I fully accept that non-dom taxation is not the only thing wrong with the tax system. But it is a glaring fault and is undoubtedly used by pedlars of tax schemes to those who aren’t non-dom – along the lines of “the non-doms can avoid tax and all you’re doing by doing this scheme is levelling the playing field with them”.
As far as possible all loopholes should be closed, small or large. I find it amusing that the right wing supporters of a zero tolerance approach to other crime eg litter etc seem to be rather less sure about the same approach for taxation.
Selective law making and enforcement is a wonderful thing
Richard,
You touch upon an absolutely vital component of the social justice paradigm.
Without selective law making, and especially, selective enforcement, the social justice movement is selling itself short by half. I am currently here, in the US, for a conference representing a broad cross section of society (there are students, administrators, social workers, pensioners, the NGO community and elected officials). The topic of the conference deals specifically with the concept of selective enforcement and better ways that civil society can promote this element through both campaigns, the media and the legal system.
Thank you for highlighting this critical issue.
‘we can see the problem all around us’
Really? How? Do we perceive inequality in the UK on a subjective basis, from our own experience or more objectively from the ONS? Or from sections of the media which have their own agenda (such as to generate readership by appealing to meaningless notions of unfairness)?
By meaningless I mean that those pushing for more equality tell me that the 1970s were more equal than today. Maybe so. But it was grim – we were all poorer. I’d rather have higher baseline prosperity for all, even if equality was worse.
The standard neoliberal argument comes out
Next you will be talking rising tides float all boats
Utter nonsense and you have exposed your own position, which is to undermine any move towards social justice the case for which is so well documented I do not need repeat anything here
So-trebling of food bank usage is higher baseline prosperity?????
I know you prefer the Palma index but bear with me. The Gini co-effs for Serbia and Germany are similar but where would you prefer to live, if you had to choose? The richer country where people have higher wages, or the poorer, both having similar levels of inequality?
Do you specialise in asking pointless questions?
I will be deleting your future contributions
I’d prefer a country with better equality – so that I would at least feel less guilty that I was doing better than others or had to avoid the ‘there but for the grace of God go I’ syndrome. More equality would stop me worrying about my fellow poorer citizens. It might stop the emergence of more ‘no go’ areas in our cities and slow down the rate of mental health issues. It would also make me feel less hunted because I’m convinced that Tories want to make me and millions of others intentionally poor.
Also, with all the talk of reductions in wage levels, why do you equate being richer with just wages? Wealth is not now really just measured in wages is it – it is also measured in assets and other stores of value (housing, financial instruments, luxury cars etc)? Wealth is measured now by the accrual of such assets and cash itself – not just wages. You are ignoring a number of fundamental issues.
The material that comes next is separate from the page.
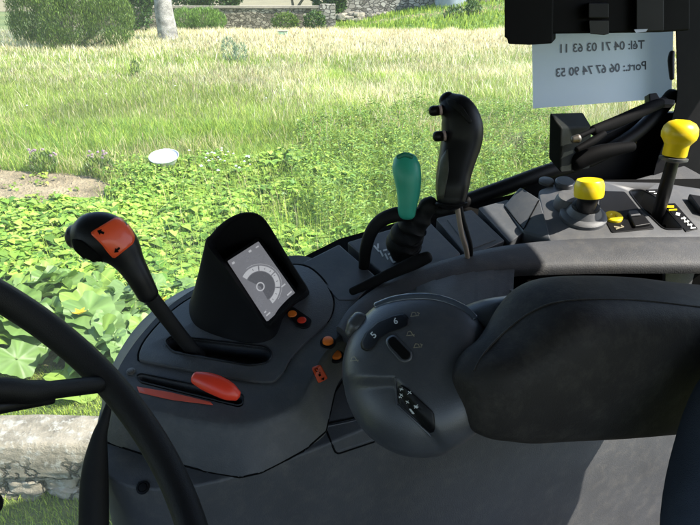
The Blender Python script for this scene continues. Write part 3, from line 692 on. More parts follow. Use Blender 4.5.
# neck to the armrest
mesh('arm_neck', *loftpx([(462, 335, .75, 26), (490, 326, .74, 28), (520, 318, .745, 24), (560, 318, .76, 24)], .9), M['pod'], arm)
mesh('mount_beam', *loftpx([(470, 350, .77, 26), (560, 345, .80, 24), (700, 345, .9, 22)], .7), M['blk'], arm)
mesh('encoder_wheel', *loftpx([(351, 333, .735, 7), (356, 326, .735, 10.5), (361, 319, .735, 9.5)], .9), M['pod'], arm)
fp = lambda x, y: cast(pb, x, y, .0022)
dw = decal('speed_window', [(361, 343), (366, 333), (378, 322), (395, 315), (404, 313.5), (409, 318), (409, 325), (401, 328.5), (390, 332), (380, 338), (373, 348), (367, 351), (362, 349)], pb, M['blk'], pod, rnd_px=1.5, th=.0009, rings=8)
text_on('digit', '5', 374.5, 335.5, 6.2, -6.5, fp, M['white'], pod)
text_on('digit', '6', 396, 321.8, 8, -2.5, fp, M['white'], pod)
decal('rocker_surround', [(386, 339), (394, 334), (413, 353), (412, 360), (405, 363), (400, 361), (387, 346)], pb, M['pod'], pod, rnd_px=4, th=.0016, rings=6)
decal('rocker', [(388.5, 340), (394, 336.5), (411, 354), (410, 358.5), (404, 360.5), (389.5, 345)], pb, M['gap'], pod, off=.0012, rnd_px=4, th=.0022, rings=6)
pg_ = [(399.5, 383), (407, 387), (434, 412), (435.5, 430), (431, 432), (398, 402)]
decal('key_plate', pg_, pb, M['blk'], pod, off=.0010, rnd_px=2, th=.0008, rings=6)
groove('plate_edge', [(396, 377), (397, 404), (431, 435)], lambda x, y: cast(pb, x, y, .001), .0013, M['pod'], pod)
fk = lambda x, y: cast(pb, x, y, .0030)
kg = []
for x, y in ((403, 388), (410, 392), (400.5, 396), (409, 400), (417, 405), (413, 411), (403, 393)):
    kg += [stroke((x-1.6, y-1), (x+1.8, y+1.4), .9), stroke((x-1, y+1.5), (x+1.2, y-1.2), .7)]
kg += [stroke((410, 408), (414, 413), 1.6), stroke((412, 407), (416, 412), 1.2)]
kg = [p for p in kg if safe(fk, p)]
polys_on('key_glyph', kg, fk, M['white'], pod)
for k_, (x, y) in enumerate(((415, 315), (411, 334), (418, 346), (356, 359))):
    tg_ = [stroke((x-4.5, y+2), (x+4, y+1.2), .6), stroke((x-4, y+2), (x-2.5, y-2), .6), stroke((x-2.5, y-2), (x+.5, y-1.6), .6), stroke((x+.5, y-1.6), (x+1.6, y+1.6), .6)] + ([stroke((x+2, y-2), (x+4.5, y-1), .6), stroke((x+4.5, y-1), (x+3, y+.4), .6)] if k_ % 2 == 0 else [stroke((x-1, y-3), (x+3.5, y+3), .6)])
    polys_on('pod_marking', [p for p in tg_ if safe(fp, p)], fp, M['tan'], pod)
# stitched seam along the shoulder of the cushion
cb = bvh(cush)
sp_pts = [cast(cb, x, y, .0003) for x, y in [(474, 370), (484, 353), (500, 336), (516, 322), (534, 310), (556, 302), (590, 299), (640, 300), (695, 306), (740, 311)]]
mesh('cushion_seam', *tube(spline([p for p in sp_pts if p], 5), .0011, 6), M['cush'], arm)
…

And whilst this accrual continues unabated, not only do the poor grow poorer (the rise in the working poor is well documented) but the ranks of the poor are swelled by the diminishing middle class whose lives are sacrificed to give a return to those who are already wealthy enough to invest in the first place. So instead of just ‘trickling down’, the wealth being invested literally rinses away what wealth there was in the workforces and is sucked back into the wealthy.
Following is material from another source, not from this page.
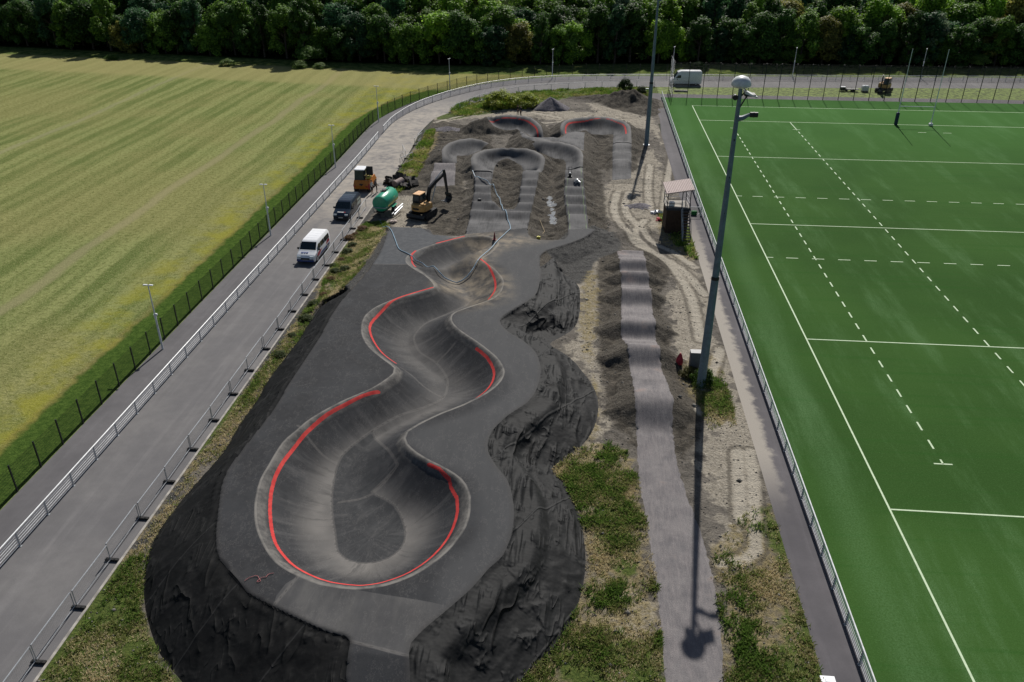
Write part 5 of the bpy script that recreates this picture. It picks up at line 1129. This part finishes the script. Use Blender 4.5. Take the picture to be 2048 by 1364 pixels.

I have to say that your use of language here is typically neo-lib – surely even you can see that the ‘higher baseline of prosperity for all’ you talk of is simply not possible if you also accept a higher level of inequality.
But then again, perhaps we should not be surprised.
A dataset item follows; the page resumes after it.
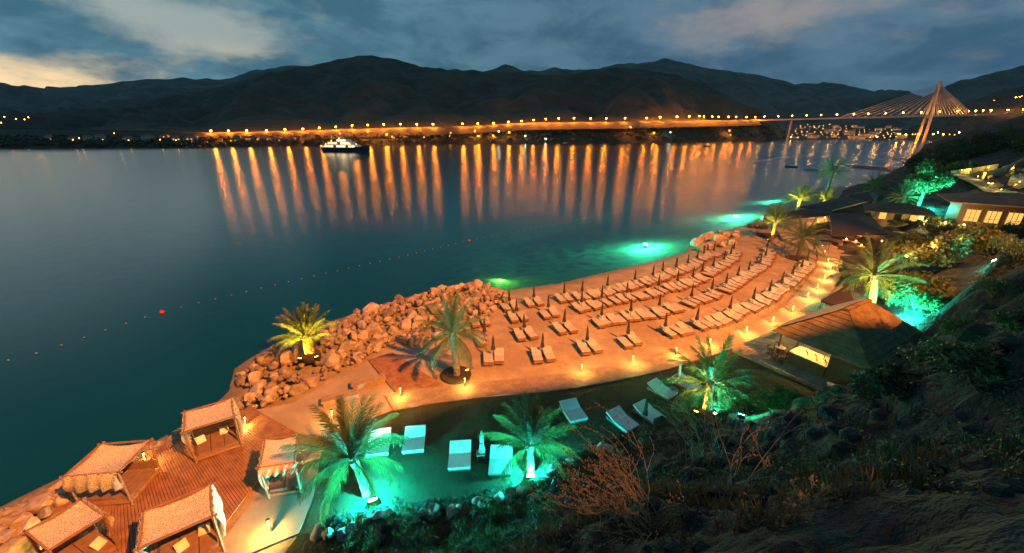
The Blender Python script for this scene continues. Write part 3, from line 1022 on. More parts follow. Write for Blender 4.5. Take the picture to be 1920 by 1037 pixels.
ROW_D = [crop4(*q) for q in [(225, 836), (548, 820), (845, 772), (1112, 730)]] + [crop5(*q) for q in [(248, 752), (452, 708), (672, 632), (823, 570), (927, 515), (1005, 455), (1075, 403), (1135, 358), (1167, 308)]]
ROWN = ['the row nearest the water', 'the second row from the water', 'the third row from the water', 'the landward row']

def lounger_parts():
    P_ = {}
    a = MB()
    for sx in (-.40, .40):
        a.bar((sx, -.95, .30), (sx, .98, .30), .05, .07)
    for y in (-.95, .05, .96):
        a.bar((-.40, y, .30), (.40, y, .30), .05, .05)
    P_['frame'] = a.mesh('frame', M['teak'])
    P_['slat'] = MB().box((0, 0, 0), (.78, .075, .02)).mesh('slat', M['teak'])
    P_['leg'] = MB().bar((0, 0, 0), (0, .06, .28), .05).mesh('leg', M['teak'])
    b_ = MB()
    k = []
    for i, (y, z, th) in enumerate([(-.62, .385, .05), (-.60, .40, .07), (.10, .40, .07), (.18, .41, .07), (.96, .66, .06), (1.0, .665, .04)]):
        k += [(-.40, y, z - th / 2), (.40, y, z - th / 2), (.42, y, z + th / 2), (-.42, y, z + th / 2)]
    fs = [(0, 1, 2, 3), (23, 22, 21, 20)]
    for i in range(5):
        for j in range(4):
            a0, a1 = i * 4 + j, i * 4 + (j + 1) % 4
            fs.append((a0, a0 + 4, a1 + 4, a1))
    P_['mattress'] = MB().add(k, fs).mesh('mattress', M['mattress'])
    P_['backrest'] = MB().box((0, .56, .495), (.78, .86, .03), Matrix.Rotation(R(17.5), 3, 'X')).bar((-.28, .75, .52), (-.28, .62, .30), .03).bar((.28, .75, .52), (.28, .62, .30), .03).mesh('backrest', M['teak'])
    return P_
LP = lounger_parts()
def flat_mattress():
    k = []
    for y, z, th in [(-.62, .375, .05), (-.60, .39, .07), (.10, .39, .07), (.96, .42, .06), (1.0, .42, .04)]:
        k += [(-.40, y, z - th / 2), (.40, y, z - th / 2), (.42, y, z + th / 2), (-.42, y, z + th / 2)]
    fs = [(0, 1, 2, 3), (19, 18, 17, 16)]
    for i in range(4):
        for j in range(4):
            a0, a1 = i * 4 + j, i * 4 + (j + 1) % 4
            fs.append((a0, a0 + 4, a1 + 4, a1))
    return MB().add(k, fs).mesh('mattress', M['mattress'])
LP['flat'] = flat_mattress()
LP['flatback'] = MB().box((0, .55, .345), (.78, .86, .03)).mesh('backrest', M['teak'])
def lounger(loc, rz, label):
    t = thing('sun_lounger', label, 'sun lounger', loc, rz, 'teak loungers in rows on the beach')
    obj('frame', LP['frame'], t)
    for y in (-.90, -.80, -.70):
        obj('slat', LP['slat'], t, (0, y, .345))
    for sx in (-.37, .37):
        obj('leg', LP['leg'], t, (sx, -.80, 0))
        obj('leg', LP['leg'], t, (sx, .72, 0))
    fl_ = random.random() < .3
    obj('mattress', LP['flat' if fl_ else 'mattress'], t)
    obj('backrest', LP['flatback' if fl_ else 'backrest'], t)
    return t

def fold_cone(r0, z0, z1, mt, name):
    """a closed parasol: cloth gathered in folds round the pole"""
    vs, fs = [], []
    n_ = 16
    lv = [(z0, 1.0), (z0 + .12, .98), (z0 + (z1 - z0) * .35, .62), (z0 + (z1 - z0) * .42, .58), (z0 + (z1 - z0) * .75, .48), (z1, .16)]
    for z, k in lv:
        for i in range(n_):
            a = 2 * PI * i / n_
            rr = r0 * k * (1.0 if i % 2 else .62)
            vs.append((rr * math.cos(a), rr * math.sin(a), z + (.07 if (i % 2 == 0 and z == z0) else 0)))
    for l in range(len(lv) - 1):
        for i in range(n_):
            j = (i + 1) % n_
            fs.append((l * n_ + i, l * n_ + j, (l + 1) * n_ + j, (l + 1) * n_ + i))
    fs.append(tuple(range((len(lv) - 1) * n_, len(lv) * n_)))
    fs.append(tuple(reversed(range(n_))))
    return MB().add(vs, fs).mesh(name, mt)
PP = {'pole': MB().tube([(0, 0, 0), (0, 0, 2.5)], .024, 8).mesh('pole', M['darkwood']), 'canopy': fold_cone(.20, .95, 2.4, M['umbrella'], 'canopy'),
      'base': MB().lathe([(.26, 0), (.26, .05), (.05, .09)], 12).mesh('base', M['metal']), 'strap': MB().lathe([(.126, 1.50), (.13, 1.54), (.12, 1.58)], 12).mesh('strap', M['darkwood'])}
PPW = dict(PP, canopy=fold_cone(.22, .75, 2.5, M['pale_umbrella'], 'canopy'))
def parasol(loc, label, group, P_=PP, lean=(0, 0)):
    t = thing('closed_parasol', label, 'parasol', loc, 0, group)
    t.rotation_euler = (lean[0], lean[1], random.random() * 6)
    for k in ('base', 'pole', 'canopy', 'strap'):
        obj(k, P_[k], t)
    return t

ANCH = 'the breakwater end'
for ri, row in enumerate((ROW_A, ROW_B, ROW_C, ROW_D)):
    pts = []
    for a, b_ in row:
        p = at(a, b_, GZ + .55)
        d = float(sdist(np.array([p.x]), np.array([p.y]))[0])
        z = float(beach_z(np.array([d]))[0])
        p = at(a, b_, z + .8)
        pts.append(Vector((p.x, p.y, z)))
    cnt = 0
    for i, p in enumerate(pts):
        q0, q1 = pts[max(i - 1, 0)], pts[min(i + 1, len(pts) - 1)]
        tg = (q1 - q0)
        tg.z = 0
        if ri < 3 and i < 2:
            tg = pts[3] - pts[1]
            tg.z = 0
        tg.normalize()
        rz = math.atan2(tg.y, tg.x)
        sea_n = Vector((-tg.y, tg.x, 0))
        parasol(p + sea_n * .35 - Vector((0, 0, .02)), f'closed dark parasol, {nth(i)} from {ANCH} in {ROWN[ri]}', 'closed parasols in the beach rows', PP, (random.uniform(-.03, .03), random.uniform(-.03, .03)))
        nxt = (pts[i + 1] - p).length if i + 1 < len(pts) else 3
        prv = (p - pts[i - 1]).length if i else 3
        if i < (2, 3, 3, 4)[ri]:
            offs = [-.56, .56] if i else [-.5, .55]
        else:
            k_ = max(2, round(nxt / 1.02)) if i + 1 < len(pts) else 2
            offs = [nxt * (j + .5) / k_ - .12 + (.07 if j % 2 else -.07) for j in range(k_)] if i + 1 < len(pts) else [-.5, .5]
            if i == (2, 3, 3, 4)[ri]:
                offs.insert(0, -.52)
        for of in offs:
            if random.random() < .05:
                continue
            c = p + tg * (of + random.uniform(-.05, .05)) + sea_n * random.uniform(-.16, .16)
            lounger((c.x, c.y, p.z), rz + random.uniform(-.09, .09), f'teak lounger, {nth(cnt)} from {ANCH} in {ROWN[ri]}')
            cnt += 1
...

I watched the Channel 4 Dispatches programme about our defence cuts this evening.
Taking it at face value, it was a deeply embarrassing programme. I’m certainly no war monger and I’d would love us to become neutral like a few other states I can think of – and I don’t want trident either . But really……………it was symbolic of how low this country has been brought by neo-liberal policies and ideas – many of which have just been adopted by Tory governments without thinking.
As I understand matters, tax is portrayed by the dominant neo-lib orthodoxy in the USA as an evil thing. So now, due to less tax income, you have had the hollowing out of public services – at national and local levels in the States so that even some local fire stations in some American states can essentially not deliver a service because of a lack of funding. The neo-lib way is to use promises of less taxation to win votes in elections but reassure the voting sheep…….sorry….public that they can still have good public services. And of course the voter still falls for it time after time. Both over here and in the States.
So as tax income has dropped in the USA, it has still been able to invest in its military by running huge deficits. And because its currency is used to trade oil and as for loans by the IMF, such huge deficits can be tolerated because they help towards creating an artificial cushion that sustains the value of the dollar (but not by countries like Japan or the UK whose currencies are somewhat weaker).
So there’s the rub. We’ve had years of American neo-lib tax cuts by the Tories that Labour did little to turn that back. And for our little country, all those tax cuts and failures to collect tax are like chickens coming home to roost. We can’t even fund our military properly, let alone anything else. And we still think that we can rub shoulders with the big boys and get our toys out in places like Iraq and Afghanistan. And when our service man and women come back injured, we can palm them off the charities without burdening the voter with their problems created by the fact that the injured and broken were trying to protect us.
We are not a poor country and the lack of proper taxation and its bogus use as a tool for political gain means that too much money is in the wrong place.
People need to go back to history. What made this country great was not the enabling of individuals to hoard money or have offshore accounts, but the willingness of Kings, Queens and Prime ministers to collect tax and put those funds to work for the greater good. For Britain. Whether taxes were to raise armies for our defence or aimed at reducing inequality and improving living standards or building infrastructure – these products of taxation benefited everyone in some way. And they still can.